Hoy, en la calle de Muntaner, esquina Rosselló, hay mucho más ruido del que hay normalmente por la mañana, cuando los estudiantes entran, de manera escalonada, al colegio San Miguel. Hoy las vallas (estas vallas amarillas donde puedes leer, de vez en cuando, creativos grafitis que expresan sentimientos controvertidos hacia la alcaldesa Colau) no pueden contener todos los bípedos adolescentes que se acumulan alrededor de la puerta, así como a los progenitores. Desde la terraza del bar de la esquina (donde, por desgracia de los consumidores de cafés, han aparcado los autocares) se puede adivinar que los de primero y segundo de ESO se van de colonias. Según oímos, estuvieron a punto de no poder irse, porque ayer un niño tenía fiebre, le han tenido que hacer la PCR de urgencia. “A mí ya me hubiera gustado, mira, que no se fueran… Una semana fuera es mucho… Y haciendo snorkel y bici y de todo…”, se queja una señora, madre de una tal Aina, que ya se ve que comenzará a fumar dentro de dos minutos.

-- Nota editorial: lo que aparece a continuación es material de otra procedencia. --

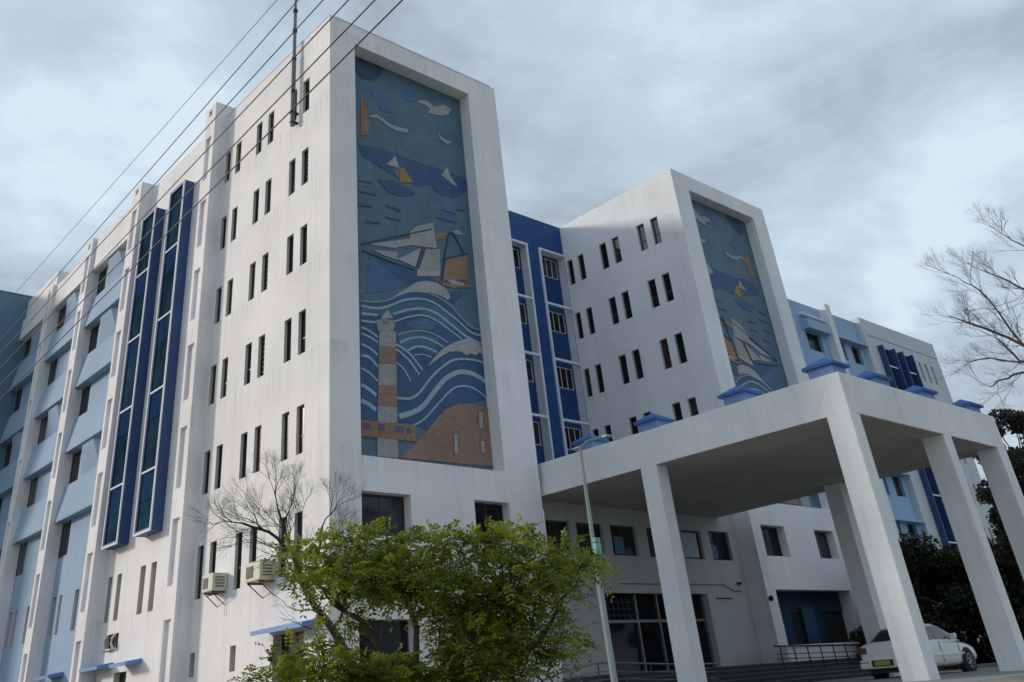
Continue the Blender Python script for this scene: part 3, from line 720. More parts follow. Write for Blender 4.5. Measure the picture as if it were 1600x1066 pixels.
# murals
def catmull(pts, n=7):
    if len(pts) < 3: return pts
    P = [pts[0]] + list(pts) + [pts[-1]]
    out = []
    for i in range(1, len(P) - 2):
        p0, p1, p2, p3 = P[i - 1], P[i], P[i + 1], P[i + 2]
        for k in range(n):
            t = k / n
            out.append(tuple(0.5 * ((2 * p1[j]) + (-p0[j] + p2[j]) * t + (2 * p0[j] - 5 * p1[j] + 4 * p2[j] - p3[j]) * t * t + (-p0[j] + 3 * p1[j] - 3 * p2[j] + p3[j]) * t ** 3) for j in (0, 1)))
    out.append(pts[-1])
    return out
MUR_Y = 0.60
def relief(name, mat, lev, loops, parent):
    me = bpy.data.meshes.new(name)
    bm = bmesh.new()
    yf = MUR_Y - 0.008 - 0.0045 * lev
    for lp in loops:
        vs = [bm.verts.new((x, yf, z)) for x, z in lp]
        try: f = bm.faces.new(vs)
        except ValueError: continue
        bv = [bm.verts.new((x, MUR_Y + 0.004, z)) for x, z in lp]
        n = len(vs)
        for i in range(n):
            bm.faces.new((vs[i], vs[(i + 1) % n], bv[(i + 1) % n], bv[i]))
    bmesh.ops.recalc_face_normals(bm, faces=bm.faces)
    bm.to_mesh(me); bm.free()
    me.materials.append(MT['mural_' + mat])
    o = bpy.data.objects.new(name, me); COL.objects.link(o); o.parent = parent
    return o
def strip_loops(pts, wd):
    q = catmull(pts)
    L = []; Rr = []
    for i, p in enumerate(q):
        a = q[max(i - 1, 0)]; c = q[min(i + 1, len(q) - 1)]
        dx, dz = c[0] - a[0], c[1] - a[1]; l = math.hypot(dx, dz) or 1
        nx, nz = -dz / l * wd / 2, dx / l * wd / 2
        L.append((p[0] + nx, p[1] + nz)); Rr.append((p[0] - nx, p[1] - nz))
    return [[L[i], L[i + 1], Rr[i + 1], Rr[i]] for i in range(len(q) - 1)]
def mural(hole, mirror):
    x0, x1 = hole[0], hole[1]
    k = (x1 - x0) / 6.09
    if mirror: tx = lambda p: (x1 - (p[0] - 1.18) * k, p[1])
    else: tx = lambda p: (x0 + (p[0] - 1.18) * k, p[1])
    cl = lambda p: (min(max(p[0], x0 + 0.012), x1 - 0.012), min(max(p[1], hole[2] + 0.012), hole[3] - 0.012))
    mb = MB(); mb.box(x0 + 0.001, x1 - 0.001, MUR_Y, MUR_Y + 0.03, hole[2] + 0.001, hole[3] - 0.001)
    root = mb.build('mural', 'mural_slate_base', B)
    for i, (name, mat, lev, pts) in enumerate(MURAL_POLYS):
        relief(name, mat, lev + (i % 7) * 0.12, [[cl(tx(p)) for p in pts]], root)
    for i, (name, mat, lev, pts, wd) in enumerate(MURAL_STRIPS):
        relief(name, mat, lev + (i % 9) * 0.1, [[cl(tx(p)) for p in lp] for lp in strip_loops(pts, wd)], root)
    return root
ma = mural(m1, False); mb2 = mural(m2, True)
ma['label'] = 'mural with lighthouse at left and ship above curling waves'
mb2['label'] = 'mirrored mural partly hidden behind the portico'

# blue recessed wall between the towers with white framed loggias
FB = front_at(8.4)
cols = [(13.53, 15.63), (16.65, 18.75), (19.77, 21.87)]
bars = [23.5, 20.15, 16.9, 13.6, 10.3]
holes = [(a, b_, 8.0, 23.5, 0.5) for a, b_ in cols]
holed_wall('wall', 'royal', FB, 8.66, 21.905, 7.0, ZT, holes, B, 'trim')
for a, b_ in cols:
    mb = MB()
    mb.box(a - 0.04, a + 0.07, 8.28, 8.42, 8.0, 23.56)
    if b_ < 21.8: mb.box(b_ - 0.07, b_ + 0.04, 8.28, 8.42, 8.0, 23.56)
    for z in bars:
        mb.box(a + 0.07, b_ - 0.07, 8.282, 8.42, z - 0.07, z + 0.05)
    mb.build('loggia_frame', 'trim', B)
    fi = front_at(8.9)
    wh = [(a + 0.62, b_ - 0.12, z - 1.35, z - 0.14, 0.08) for z in bars]
    holed_wall('loggia_back', 'loggia', fi, a, b_, 7.0, 23.6, wh, B, 'navyfin')
    for h in wh: window(fi, *h, B, style='triple', frame='frame_w')

# ground floor under the portico
FP = front_at(0.9)
pw = [(9.80, 11.20, 5.80, 6.90, 0.2), (11.58, 13.05, 5.80, 6.90, 0.2), (13.50, 15.02, 5.80, 6.90, 0.2), (15.7, 17.1, 5.80, 6.90, 0.2), (17.98, 19.32, 5.80, 6.92, 0.2), (19.90, 21.35, 5.80, 6.96, 0.2)]
entr = (12.62, 18.95, 1.85, 4.49, 0.4)
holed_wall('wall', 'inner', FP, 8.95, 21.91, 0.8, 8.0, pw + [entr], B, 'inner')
for i, h in enumerate(pw):
    window(FP, *h, B, style='slide', glass='glass')
    if i in (2, 4, 5):
        a, b_ = {2: (h[0] + 0.25, h[0] + 0.82), 4: (h[0] + 0.12, h[1] - 0.2), 5: (h[0] + 0.08, h[0] + 0.55)}[i]
        top = {2: 6.5, 4: 6.84, 5: 6.38}[i]
        mb = MB(); mb.box(a, b_, 1.015, 1.03, 5.88, top); mb.build('pane_patch', {2: 'blue_patch', 4: 'pane_patch', 5: 'blue_patch'}[i], B)  # patches before the glass; the third window's is a painted reflection
mb = MB()
mb.box(12.62, 18.95, 1.28, 1.30, 1.85, 4.49)
mb.build('entrance_glass', 'glass', B)
mb = MB()
for x in (12.62, 14.6, 15.9, 17.2, 18.85): mb.box(x, x + 0.09, 1.16, 1.26, 1.85, 4.49)
mb.box(12.71, 18.85, 1.17, 1.25, 3.50, 3.60)
mb.build('entrance_frame', 'steel', B)
mb = MB()
for k in range(6): mb.box(12.75 + k * 0.28, 12.80 + k * 0.28, 1.18, 1.22, 3.62, 4.4)
for k in range(3): mb.box(12.72, 14.58, 1.19, 1.215, 3.75 + k * 0.22, 3.78 + k * 0.22)
mb.build('entrance_grille', 'blacksteel', B)
mb = MB(); mb.tube([(13.6, 0.87, 4.80), (20.2, 0.87, 4.84), (20.9, 0.87, 4.60), (21.4, 0.87, 4.60)], 0.018); mb.build('conduit', 'steel', B)
mb = MB(); mb.box(19.5, 20.6, 0.855, 0.897, 4.30, 4.34); mb.build('notice_rail', 'blackplastic', B)
mb = MB(); mb.box(21.2, 21.42, 0.78, 0.898, 4.85, 4.94); mb.build('junction_box', 'blackplastic', B)
mb = MB(); mb.tube([(22.3, -0.01, 4.25), (21.75, -0.22, 4.22)], 0.015)
mb.tube([(21.78, -0.24, 4.26), (21.60, -0.32, 4.18)], 0.07, 0.11, 8); mb.build('security_lamp', 'blackplastic', B)
mb = MB(); mb.tube([(8.90, -0.05, 7.0), (8.90, -0.05, 1.9)], 0.03); mb.build('drain_pipe', 'portico', B)

# terrace over the ground floor (roof between the towers)
mb = MB(); mb.box(8.67, 21.90, 0.95, 8.38, 8.45, 8.62); mb.build('terrace', 'concrete', B)
settle(B, (15.0, 10.0, GZ))

# ------------------------------------------------------------------ entrance portico
P = empty('entrance_portico', (0, 0, 0), 'white flat roofed entrance portico on tall square columns with blue roof caps', 'portico')
X0, X1, Y0, ZS, ZP = 9.14, 19.6, -11.8, 7.54, 8.65
XB = 20.9                      # the deck widens a little towards the building
def deck(d, y0, y1, z0, z1):
    xr = lambda y: X1 + (XB - X1) * (y - Y0) / (0.94 - Y0) - d
    mb = MB(); q = [(X0 + d, y0), (xr(y0), y0), (xr(y1), y1), (X0 + d, y1)]
    mb.v += [(x, y, z0) for x, y in q] + [(x, y, z1) for x, y in q]
    for f in ((0, 3, 2, 1), (4, 5, 6, 7), (0, 1, 5, 4), (1, 2, 6, 5), (2, 3, 7, 6), (3, 0, 4, 7)): mb.f.append(f); mb.m.append(0)
    return mb
deck(0.0, Y0, 0.94, ZS + 0.02, ZP).build('roof', 'portico', P, bevel=0.02)
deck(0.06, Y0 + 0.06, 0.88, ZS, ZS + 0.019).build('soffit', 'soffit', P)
mb = MB()
mb.box(X0 - 0.002, X1 + 0.002, Y0 - 0.002, Y0 + 0.06, ZS, ZP - 0.002); mb.box(X0 - 0.002, X0 + 0.06, Y0 + 0.06, 0.9, ZS, ZP - 0.002)
mb.build('fascia', 'portico', P)
for x0, x1, y0, y1 in ((X0, X0 + .55, Y0, Y0 + .69), (X0, X0 + .55, -5.08, -4.43), (14.85, 15.40, Y0, Y0 + .69), (18.91, X1, Y0, Y0 + .69), (18.91, X1, -6.0, -5.35)):
    mb = MB(); mb.box(x0, x1, y0, y1, GZ - 0.1, ZS + 0.005); mb.build('column', 'portico', P, bevel=0.015)
for cx, cy in ((9.68, -2.0), (9.68, -4.9), (9.68, -8.3), (9.70, -11.22), (12.25, -11.22), (15.35, -11.22), (18.85, -11.22)):
    mb = MB(); s = 0.38; mb.box(cx - s, cx + s, cy - s, cy + s, ZP - 0.01, ZP + 0.31); c = mb.build('roof_cap', 'caplilac', P)
    mb = MB(); s = 0.49; z0, z1, z2 = ZP + 0.30, ZP + 0.38, ZP + 0.66
    q = [(cx - s, cy - s), (cx + s, cy - s), (cx + s, cy + s), (cx - s, cy + s)]
    mb.box(cx - s, cx + s, cy - s, cy + s, z0, z1)
    for i in range(4):
        a, b_ = q[i], q[(i + 1) % 4]
        mb.tri((a[0], a[1], z1), (b_[0], b_[1], z1), (cx, cy, z2))
    mb.build('hip_lid', 'capblue', c)
settle(P, (14.3, -6.0, GZ))

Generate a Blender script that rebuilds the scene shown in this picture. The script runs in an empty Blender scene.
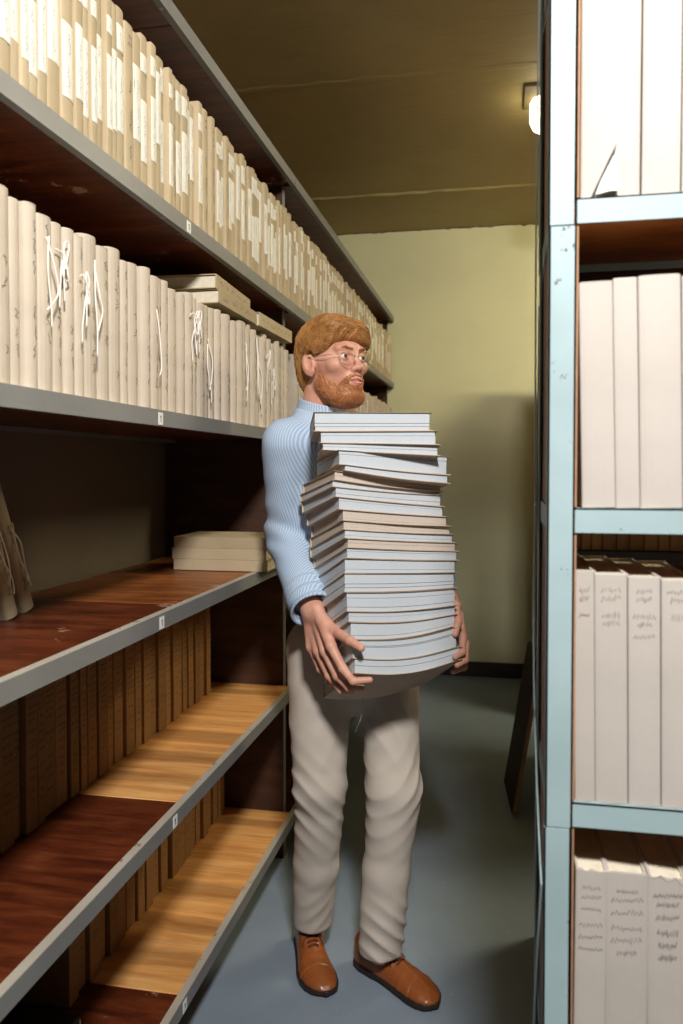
import bpy, math, random
import numpy as np
from mathutils import Vector, Matrix
PI = math.pi
RND = random.Random(7)
COL = bpy.context.scene.collection

# ------------------------------------------------------------------ camera
FPX = 800.0
PITCH = math.atan(22 / FPX)
PPY = 490.0          # principal point: the lens is shifted down a little
YAW = math.atan(158.5 / FPX * math.cos(PITCH))
CAMH = 1.4
_s, _c, _sp, _cp = math.sin(YAW), math.cos(YAW), math.sin(PITCH), math.cos(PITCH)
CF = Vector((-_s * _cp, _c * _cp, -_sp)); CR = Vector((_c, _s, 0)); CU = Vector((-_s * _sp, _c * _sp, _cp))

def at(px, py, Y):
    """point at depth Y along the aisle seen at a measured photo position"""
    d = CF + CR * ((px - 341.5) / FPX) + CU * ((PPY - py) / FPX)
    t = Y / d.y
    return Vector((t * d.x, Y, CAMH + t * d.z))

def onfloor(px, py, z=0.0):
    d = CF + CR * ((px - 341.5) / FPX) + CU * ((PPY - py) / FPX)
    t = (z - CAMH) / d.z
    return Vector((t * d.x, t * d.y, z))

def seen(p):
    v = Vector(p) - Vector((0, 0, CAMH)); w = v.dot(CF)
    return w > 0 and 0 <= 341.5 + FPX * v.dot(CR) / w <= 683 and 0 <= PPY - FPX * v.dot(CU) / w <= 1024

cam = bpy.data.cameras.new('camera'); camo = bpy.data.objects.new('camera', cam); COL.objects.link(camo)
cam.lens = FPX * 36 / 1024; cam.sensor_width = 36; cam.clip_start = 0.02; cam.shift_y = -(512 - PPY) / 1024
camo.location = (0, 0, CAMH)
camo.rotation_euler = (PI / 2 - PITCH, 0, YAW)
cam.dof.use_dof = True; cam.dof.focus_distance = 2.0; cam.dof.aperture_fstop = 4.5
bpy.context.scene.camera = camo

# ------------------------------------------------------------------ materials
def srgb(r, g, b):
    f = lambda c: (c / 255 / 12.92) if c / 255 <= .04045 else ((c / 255 + .055) / 1.055) ** 2.4
    return (f(r), f(g), f(b), 1)

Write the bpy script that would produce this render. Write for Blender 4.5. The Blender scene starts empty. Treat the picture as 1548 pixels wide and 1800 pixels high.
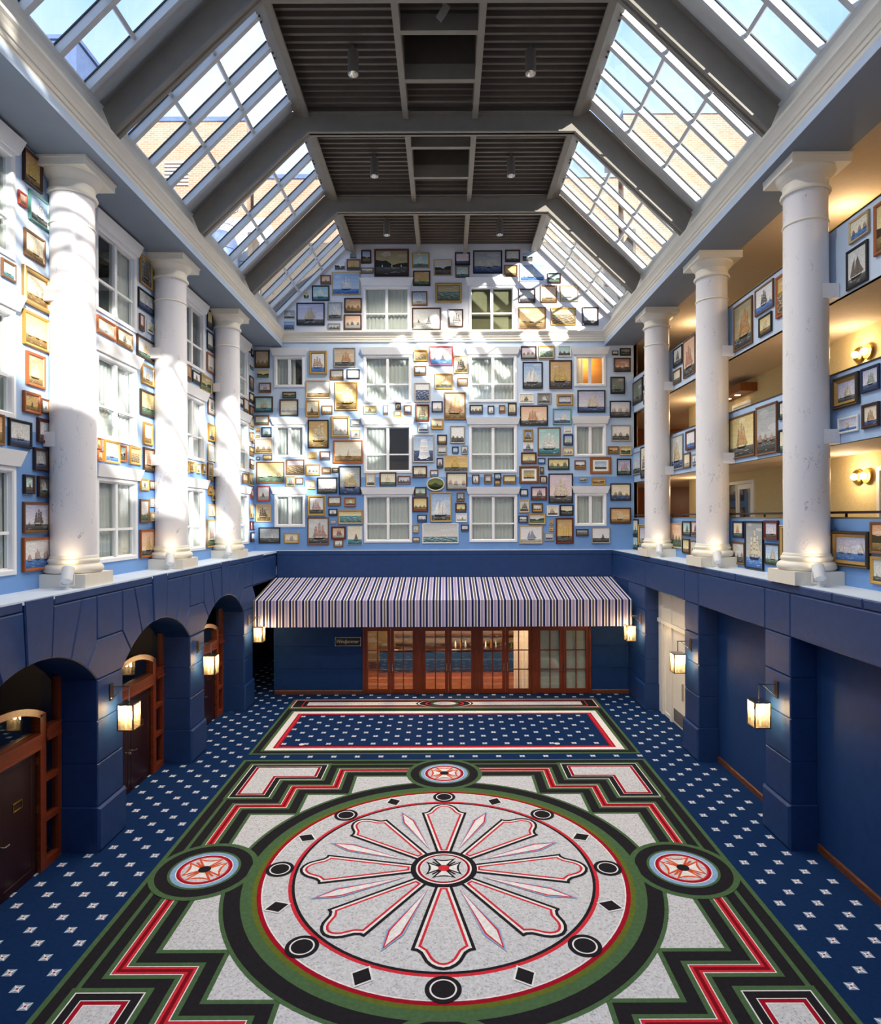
import bpy, bmesh, math, random
from math import pi, sin, cos, tan, radians, sqrt, hypot, atan2
from mathutils import Vector, Matrix
from mathutils.geometry import tessellate_polygon

random.seed(7)
scene = bpy.context.scene
COL = scene.collection

# ---------------------------------------------------------------- camera
H, F = 7.0, 1125.0                       # eye height in metres, focal length in pixels of a 1548 px wide frame
cam_data = bpy.data.cameras.new('camera')
cam_data.sensor_fit = 'HORIZONTAL'
cam_data.sensor_width = 36.0
cam_data.lens = F / 1548 * 36.0
cam_data.shift_x = (774 - 783) / 1548
cam_data.shift_y = (909.7 - 900) / 1548
cam_data.clip_end = 300
cam = bpy.data.objects.new('camera', cam_data)
cam.location = (0, 0, H)
cam.rotation_euler = (pi / 2, 0.0035, 0)
COL.objects.link(cam)
scene.camera = cam

# ---------------------------------------------------------------- colour management
vs = scene.view_settings
vs.view_transform = 'Standard'
vs.look = 'None'
vs.gamma = 1.0
vs.use_curve_mapping = False
vs.exposure = 1.28
SKY_STRENGTH = 0.70
SUN_STRENGTH = 4.3

# ---------------------------------------------------------------- sky
world = bpy.data.worlds.new('sky')
scene.world = world
world.use_nodes = True
wn, wl = world.node_tree.nodes, world.node_tree.links
bg = wn['Background']
tc = wn.new('ShaderNodeTexCoord')
nz = wn.new('ShaderNodeTexNoise'); nz.inputs['Scale'].default_value = 2.2; nz.inputs['Detail'].default_value = 5
rp = wn.new('ShaderNodeValToRGB')
rp.color_ramp.elements[0].position = 0.42; rp.color_ramp.elements[0].color = (0.30, 0.50, 0.92, 1)
rp.color_ramp.elements[1].position = 0.72; rp.color_ramp.elements[1].color = (0.78, 0.86, 1.0, 1)
wl.new(tc.outputs['Generated'], nz.inputs['Vector'])
wl.new(nz.outputs['Fac'], rp.inputs['Fac'])
wl.new(rp.outputs['Color'], bg.inputs['Color'])
bg.inputs['Strength'].default_value = SKY_STRENGTH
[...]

“Mamá, ¡no se te ocurra venir a decirme adiós!”, Dice una chica, con top minúsculo, pantalones cortos y, debajo, medias negras, como de abuela de los años cincuenta. “¡No ha venido ningún padre, sólo vosotros!”, se queja un chico desgarbado y larguirucho. “¡No me digáis adiós!”. Maletas tan gigantescas (llenas de outfits para todo tipo de actividades y situaciones humanas imaginables) que Carles Porta mandaría abrir para comprobar que no hay cadáveres descuartizados dentro, pero también mochilas donde sólo caben unos calzoncillos. También un chico con una bolsa llena de pelotas. La madre de una tal Carla le advierte al profesor que su hija tiene que ponerse crema solar, que se le va a olvidar, y que no se quería llevarse el bañador, pero que ella se lo ha puesto en la mochila a última hora, a escondidas, que lo sepa, porque es que la niña… El profesor sonríe.
Los bípedos rodean la mesa de los consumidores de café, cargan los equipajes en el autocar y suben. Saludan, displicentes, con una leve inclinación de cabeza a los padres, que, en cambio, comentan la jugada y miran, ansiosos, donde está “el suyo”. Volverán, por lo que dicen los adultos, una y otra vez, el viernes a las cuatro de la tarde. “Ay, yo pediré fiesta”, dice la madre de la tal Aina, que ya ha empezado a fumar y se adivina que, en unos instantes, abrazará el gintónic. Y el viernes por la tarde ellos, los hijos, bajarán del autocar, cansados, indiferentes, cabreados mientras que los padres los recibirán como fans de los Beatles. Los que tengan pelo se tirarán de él. Y ese día se acabarán las existencias de pasta en el barrio, pero no servirá de nada, porque los bípedos declararán que, si por ellos fuera, no habrían vuelto nunca, y que allí, en la casa de colonias sí se comía bien. Tanto, que se habrían quedado a vivir.